Nicolas
Nicolas

Reputation: 1125

Wordpress: permission denied on /wp-admin after server migration

I'm currently trying to migration my multisite wordpress installation from ionos to aws.
On ionos, I have a single ubuntu server with plesk, nginx, apache, php 7.2.28, letsencrypt and mariadb.
On AWS, I have an ELB (doing the ssl termination), an amazon linux 2 (based on centos) instance with apache / php 7.2.34 / wordpress and another instance for mariadb.
I took a DB dump from production and restored it (untouched) on this new environment (same domain as production, accessed locally by modifying the /etc/hosts file).
I copied our wordpress codebase from production, modified the apache config file to fit the new folder structure and modified wp-config to reach the new DB instance and to stop forcing the ssl redirection.
The landing page works, I can access the website and the public pages, but when I try to login, it says permission denied ("Sorry, you are not allowed to access this page.").
It seems like the authentication works because I can see the admin-bar on top of the homepage.
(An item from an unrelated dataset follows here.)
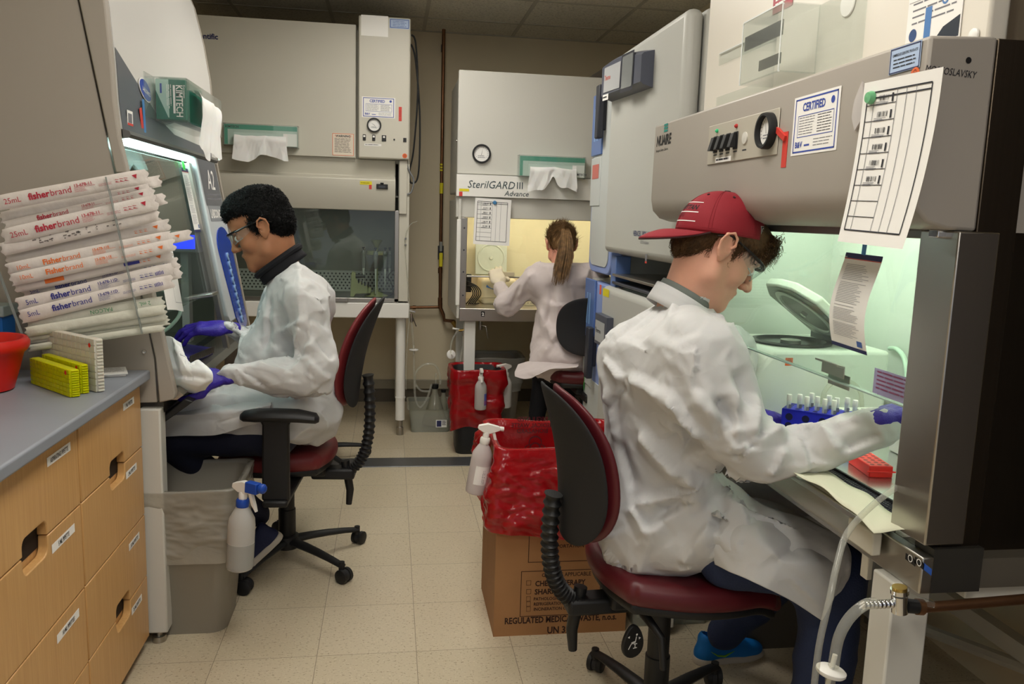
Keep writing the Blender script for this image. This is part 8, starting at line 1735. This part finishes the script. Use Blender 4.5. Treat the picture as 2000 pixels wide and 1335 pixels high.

When I try to access a page inside the wp-admin, I get the aforementionned error.
While debugging the code, I found out that the global $current_user has an ID of 0 when accessed from the function user_can_access_admin_page.

Here are the debugging details with the attempt to access the https://mydomain.tld/wp-admin/widgets.php page:

What's weird is that it works on production and I can't understand what's different between these two environments. Like I said, DB is exactly the same, codebase is the same, the only change I made is adding the following code at the bottom of wp-config to deal with ssl termination properly

if (strpos($_SERVER['HTTP_X_FORWARDED_PROTO'], 'https') !== false)
       $_SERVER['HTTPS']='on';

phpinfo() shows that both servers have the same libraries installed.
I thought that the issue could be due to a different key/salt in wp-config than the one used to store the encrypted passwords, but they are the same as the one on production.
I've read the the global $current_user can be 0 if the init hook is not finished, but I doubt this is the case:

I've checked the permission for my user in the DB: it is a superadmin, has the level 10 with manage-network capabilities (and like I said, it's the same DB as prod, where it works fine)

I checked the file/folder permissions and they seem fine.

Upvotes: 1

Views: 2242

Answers (1)

Chengmin
Chengmin

Reputation: 1895

WordPress uses cookie to authenticate. So please check the URL first for the admin page. And then double confirm http|https and domain name first.